I Know Why the Caged Bird Sings

It’s February and in honor of Black History Month I decided to read a book by a Black author. While I specialized in Afro-Caribbean thought in my university studies (wow, that’s one of the more pretentious things I’ve typed in a while,) I’ve read very little African American literature. Enter Maya Angelou.

I borrowed this book from my mom, and I could not put it down. From my understanding, Angelou wrote numerous autobiographies and this one chronicled her childhood in Arkansas, St. Louis, and San Fransisco. Angelou’s accounts are at times hilarious and heart-warming; other stories are heart-breaking and intense.

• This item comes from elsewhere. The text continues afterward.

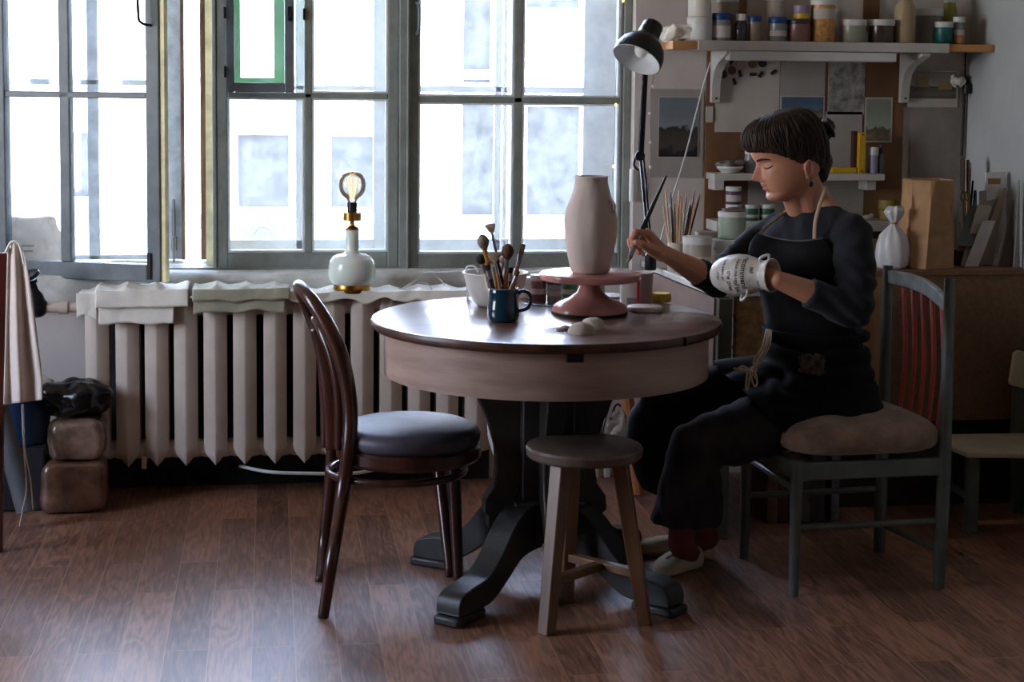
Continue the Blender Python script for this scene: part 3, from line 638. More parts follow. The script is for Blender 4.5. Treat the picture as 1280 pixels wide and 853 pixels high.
# ------------------------------------------------------------------ three-legged stool
SA, SB_, SC = V((.713,4.208,0)), V((.987,4.261,0)), V((.81,4.468,0)); S0 = (SA+SB_+SC)/3
ZS = .463; SC0 = P(730.5,555,Z=ZS); SC0.z = 0
st = thing('wooden_stool', 'low round three-legged wooden stool in front of the table pedestal', 'stool', S0)
part('seat', MB().lathe([(0,ZS-.034),(.150,ZS-.034),(.156,ZS-.028),(.158,ZS-.010),(.154,ZS-.003),(.147,ZS),(0,ZS)], SC0, seg=72), m_stooltop, st)
mids = {}
for nm, f_ in (('a',SA),('b',SB_),('c',SC)):
    t_ = SC0+(f_-S0)*.60+V((0,0,ZS-.034)); dn = (f_-S0).normalized(); mids[nm] = (f_, t_)
    b = MB(); z = (t_-f_); ax, ay = V((-dn.y,dn.x,0)), dn
    rr = [[p+ax*i*w_/2+ay*j*w_/2 for i, j in ((-1,-1),(1,-1),(1,1),(-1,1))] for p, w_ in ((f_,.036),(f_+z*.5,.040),(t_,.043))]
    b.rings(rr); part('leg', b, m_stool, st, bevel=.004)
lerp = lambda a, b, t: a+(b-a)*t
zs_ = .30; pa_, pb_, pc_ = [lerp(*mids[k_], zs_) for k_ in 'abc']
part('stretcher', MB().bar(lerp(pc_,pb_,.03),lerp(pc_,pb_,.97),.03,.022), m_stool, st, bevel=.003)
part('stretcher', MB().bar(lerp(pa_,(pb_+pc_)/2,.05),lerp(pa_,(pb_+pc_)/2,.93),.03,.022), m_stool, st, bevel=.003)
# ------------------------------------------------------------------ bentwood chair
bc_ = thing('bentwood_chair', 'dark bentwood chair with round blue-grey padded seat, left of the table', 'chair', P(480,735,Z=0))
CS = P(511,545,d=4.70); zs2 = CS.z
part('seat_cushion', MB().lathe([(.0,-.02),(.195,-.02),(.203,-.006),(.204,.008),(.196,.024),(.17,.036),(.10,.044),(0,.047)], CS+V((0,0,.002)), seg=64), m_leather, bc_, angle=180)
part('seat_ring', MB().lathe([(.15,-.062),(.198,-.062),(.206,-.052),(.206,-.024),(.198,-.018),(.15,-.018)], CS, seg=64), m_darkwood, bc_)
D = lambda px, py, d: P(px,py,d=d)
RNf, RFf, FAf, FBf = P(404,772,Z=0), P(400,728,Z=0), P(573,728,Z=0), P(563,721,Z=0)
d0 = lambda p: (p-EYE).dot(HF)
hoop = [RNf,D(415,700,d0(RNf)),D(428,620,4.53),D(436,560,4.55),D(438,520,4.57),D(434,480,4.585),D(424,440,4.60),D(408,405,4.62),D(390,376,4.65),D(377,361,4.70),D(373,357,4.75),D(375,364,4.80),D(384,385,4.84),D(395,415,4.86),D(404,450,4.87),D(411,495,4.87),D(415,550,4.85),D(413,600,4.84),D(405,680,4.83),RFf]
part('back_hoop', MB().tube(hoop, [.015,.017,.019,.020,.021,.022,.023,.022,.020,.018,.016,.017,.017,.017,.018,.018,.018,.018,.017,.015], seg=14, n=6, flat=1.0), m_darkwood, bc_, angle=180)
inner = [D(424,562,4.62),D(424,500,4.625),D(416,450,4.645),D(403,415,4.68),D(395,400,4.74),D(396,412,4.80),D(402,450,4.82),D(406,500,4.82),D(407,560,4.80)]
part('inner_bow', MB().tube(inner, .015, seg=12, n=6), m_darkwood, bc_, angle=180)
part('back_splat', MB().tube([D(418,562,4.71),D(415,500,4.715),D(408,450,4.73),D(398,408,4.74)], .026, flat=.3, seg=12, up=tuple(HF)), m_darkwood, bc_, angle=180)
for f_, t_ in ((FAf,D(566,556,4.74)),(FBf,D(546,556,4.94))):
    part('leg', MB().tube([f_,lerp(f_,t_,.5),t_], [.014,.018,.020], seg=14), m_darkwood, bc_, angle=180)
RC = P(496,587,d=4.70)
part('ring_stretcher', MB().tube([RC+V((cos(a)*.193,sin(a)*.178,0)) for a in [2*pi*i/20 for i in range(20)]], .0105, closed=True, n=4), m_darkwood, bc_, angle=180)
# ------------------------------------------------------------------ green-grey chair with red slats
gFN, gFF, gRN, gRF = P(992,745,Z=0), P(930,698,Z=0), P(1173,735,Z=0), P(1099,690,Z=0)
gc = thing('slat_back_chair', 'green-grey painted chair with red back slats and worn beige seat, under the person', 'chair', (gFN+gRF)/2)
zsr = .385
dN, dF = d0(gRN), d0(gRF)
tN, tF = P(1187,348,d=dN+.05), P(1110,332,d=dF+.05)
mN, mF = P(1181,560,d=dN), P(1103,560,d=dF)
part('back_post', MB().tube([gRN,mN,tN], [.017,.019,.019,.017,.015], seg=14), m_gchair, gc)
part('back_post', MB().tube([gRF,mF,tF], [.017,.019,.019,.017,.015], seg=14), m_gchair, gc)
for f_ in (gFN, gFF): part('leg', MB().tube([f_,f_+V((0,0,zsr))], [.014,.018], seg=14, smooth=False), m_gchair, gc)
lv = lambda p, z: V((p.x,p.y,z))
mNr, mFr = lv(mN,zsr-.03), lv(mF,zsr-.03)
fn_, ff_ = lv(gFN,zsr-.03), lv(gFF,zsr-.03)
for a, b in ((fn_,mNr),(ff_,mFr),(fn_,ff_),(mNr,mFr)): part('seat_rail', MB().bar(a,b,.022,.05), m_gchair, gc, bevel=.004)
for a, b, r in ((P(990,661,d=d0(gFN)),P(1175,651,d=dN),.0095),(P(932,620,d=d0(gFF)),P(1100,611,d=dF),.0095),(P(934,572,d=d0(gFF)),P(993,612,d=d0(gFN)),.010),(P(1101,655,d=dF),P(1175,690,d=dN),.009)):
    part('stretcher', MB().tube([a,b], r, smooth=False), m_gchair, gc)
def topr(u, v):
    a = lerp(tF,tN,u); bow = V((.0,0,0)); pxt = 338+(372-338)*u-9*sin(u*pi); 
    return a
rt_ = MB(); rings_ = []
for i in range(13):
    u = i/12; c0 = lerp(tF,tN,.03+.94*u); bk_ = V((gRN.x-gFN.x,gRN.y-gFN.y,0)).normalized()*(.018*sin(u*pi)); zt_ = lerp(P(1110,337,d=dF+.05),P(1187,374,d=dN+.05),.03+.94*u).z+.016*sin(u*pi); zb2 = zt_-.040-.004*sin(u*pi)
    nrm = V((gRN.x-gFN.x,gRN.y-gFN.y,0)).normalized()*.009
    c0 = c0+bk_; rings_.append([V((c0.x,c0.y,zb2))-nrm,V((c0.x,c0.y,zt_))-nrm,V((c0.x,c0.y,zt_))+nrm,V((c0.x,c0.y,zb2))+nrm])
part('top_rail', rt_.rings(rings_), m_rail, gc, bevel=.003)
for i in range(5):
    u = .17+.165*i; t0 = lerp(tF,tN,.05+u*.95); t0.z = lerp(P(1110,337,d=dF+.05),P(1187,374,d=dN+.05),u).z-.026
    b0 = lerp(mF,mN,.08+u*.92); b0.z = zsr+.0; bkv = V((gRN.x-gFN.x,gRN.y-gFN.y,0)).normalized()
    mid = lerp(b0,t0,.5)+bkv*.022
    part('slat', MB().tube([b0,mid,t0+bkv*.012], .0115, flat=.45, seg=8, up=tuple((tN-tF).normalized().cross(Z3))), m_red, gc)
part('lower_back_rail', MB().bar(lv(mF,zsr+.01),lv(mN,zsr+.01),.02,.04), m_gchair, gc, bevel=.003)
# domed cushion
e1_, e2_ = (gRN+gRF)/2-(gFN+gFF)/2, (gFF-gFN); cc = (gFN+gFF+gRN+gRF)/4; h1, h2 = e1_.length/2+.02, e2_.length/2+.025; e1_.normalize(); e2_.normalize()
def cus(u, v):
    a = u*2*pi; ph = (v-.5)*pi; f = lambda q, p: (abs(q)**p)*(1 if q > 0 else -1)
    cp, sp = f(cos(ph),.75), f(sin(ph),.8); zz = .008+.052*sp if sp < 0 else .008+.075*sp
    return cc+e1_*(h1*f(cos(a),.45)*cp*(1-.0))+e2_*(h2*f(sin(a),.45)*cp)+V((0,0,zsr+.045+max(-.045,zz-.008)))
part('seat_cushion', MB().grid(cus, 64, 24), m_cushion, gc, angle=180)
# ------------------------------------------------------------------ small child's chair, far right
k2 = thing('small_chair', 'small child-size chair with cream seat and backrest at the right edge', 'chair', P(1240,667,Z=0))
lf = P(1216,667,Z=0); ys = lf.y; zse = P(1216,568,Y=ys).z
sa_, sb2, sc2 = P(1205,568,Y=ys), P(1162,545,Z=zse+.015), P(1300,568,Y=ys)
part('seat', MB().prism([(p.x,p.y) for p in (P(1209,566,Z=zse+.018),P(1164,548,Z=zse+.018),P(1162,543,Z=zse+.018),P(1304,541,Z=zse+.018),P(1304,567,Z=zse+.018))], (0,0,zse+.009), X3, Y3, .018), mat('cream_worn_paint',(186,176,150),.5,var=.12), k2, bevel=.005)
for x_, y_ in ((lf.x,ys+.02),(lf.x+.26,ys+.02),(lf.x+.0,ys+.24),(lf.x+.26,ys+.24)):
    part('leg', MB().box((x_,y_,zse/2),(.042,.03,zse)), m_gchair, k2, bevel=.004)
part('stretcher', MB().bar((lf.x,ys+.02,.03),(lf.x+.26,ys+.02,.03),.014,.014), m_rawwood, k2); part('stretcher', MB().bar((lf.x,ys+.02,.11),(lf.x,ys+.24,.11),.016,.02), m_gchair, k2)
ba = P(1262,438,Y=ys+.24); bb_ = P(1258,482,Y=ys+.24)
part('backrest', MB().prism([(p.x,p.z) for p in (P(1258,478,Y=ys+.24),P(1264,440,Y=ys+.24),P(1270,437,Y=ys+.24),P(1306,447,Y=ys+.24),P(1306,491,Y=ys+.24),P(1262,481,Y=ys+.24))], (0,ys+.225,0), X3, Z3, .016), mat('cream_worn_paint',(186,176,150),.5), k2, bevel=.004)
part('back_post', MB().ab((lf.x+.235,ys+.235,zse),(lf.x+.28,ys+.26,bb_.z+.08)), m_gchair, k2, bevel=.003)
# ------------------------------------------------------------------ things on the table
def mpp(p): return (p-EYE).dot(HF)/FPX
def TP(px, py): return P(px,py,Z=ZTB)
# blue mug with brushes
mb_ = TP(629,402); k = mpp(mb_)
mug = thing('enamel_mug', 'dark teal blue mug holding paint brushes, on the front left of the table', 'mug', mb_)
part('mug_body', MB().lathe([(.0,.002),(15.5*k,0),(19*k,3*k),(20.5*k,9*k),(20*k,17*k),(18.6*k,27*k),(18.2*k,36*k),(19.3*k,42*k),(18.6*k,42.5*k),(17.4*k,41*k),(17*k,36*k),(17.5*k,25*k),(18.5*k,12*k),(0,4*k)], mb_, seg=48, caps=False), m_teal, mug, angle=180)
rim_ = MB().tube([mb_+V((cos(a)*18.9*k,sin(a)*18.9*k,42.4*k)) for a in [2*pi*i/24 for i in range(24)]], .0012, closed=True, n=2, seg=6); part('rim', rim_, mat('worn_rim',(150,160,160),.4), mug)
hd = Rt; part('handle', MB().tube([mb_+hd*18*k+V((0,0,36*k)),mb_+hd*25*k+V((0,0,39*k)),mb_+hd*33*k+V((0,0,35*k)),mb_+hd*34.5*k+V((0,0,26*k)),mb_+hd*30*k+V((0,0,17*k)),mb_+hd*19.5*k+V((0,0,14*k))], .0065, flat=.8), m_teal, mug, angle=180)
bris = {'beige': mat('beige_bristle',(176,152,126),.9,var=.3,vscale=80,bump=.6,bscale=300), 'brown': mat('brown_bristle',(92,62,48),.9,var=.3,vscale=80,bump=.6,bscale=300), 'grey': mat('grey_bristle',(140,120,106),.9,var=.3,vscale=80,bump=.6,bscale=300), 'dark': mat('dark_bristle',(40,26,28),.9)}
hands = {'black': mat('black_lacquer',(24,24,28),.25), 'tan': mat('bare_handle_wood',(160,112,76),.5,var=.2), 'rust': mat('orange_brown_handle',(150,84,44),.4), 'white': mat('pale_handle',(200,190,180),.5), 'navy': mat('navy_handle',(26,30,54),.3)}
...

I found Angelou’s writing style to be simple, yet beautiful. I moved quickly through her book and was emotionally moved on several occasions. Her book recounts the difficulty of growing up in a segregated town in the deep south, the instability of her own family, and the relationships that had a lasting impact on her life. If you haven’t read this one already, you should.

Publication Info

Maya Angelou. I Know Why the Caged Bird Sings. Ballentine Books, 2009 (first published in 1969).


289 pages


Quiet by Susan Cain

Quiet: The Power of Introverts in a World That Can’t Stop Talking had been on my reading list for a few years. After watching Susan Cain’s TED Talk in college, I became committed to learning more about introversion, since I classify myself as an extreme introvert. Cain’s book was a wonderful complement to her Talk, as it delved deeper into the psychological characteristics of introverts.

At first glance, this may not seem like the most enthralling book, especially for you crazy extroverts. However, Cain discusses the importance of introverts in today’s world and looks at how extroverts can better understand and interact with the introverts in their lives. She uses stories to highlight the ways in which introverts experience the world and examines the way American society values extroversion over introversion.

Quiet was a quick read for me and I found myself identifying with so many of the people Cain introduced. From the introverted child who became overwhelmed at school, to the introverted woman who sacrificed her emotional needs to better suit her extroverted partner, Cain’s examples were well chosen. I would recommend this book to anyone, but especially to introverts who sometimes wonder how to fit into extroverted society. If you’re an extrovert, give Quiet a chance: you undoubtedly share your life with an introvert, and Cain’s work will help you appreciate them more.

Publication Info:

Susan Cain. Quiet: The Power of Introverts in a World That Can’t Stop Talking. Crown Publishing Group/ Random House, Inc. 2012.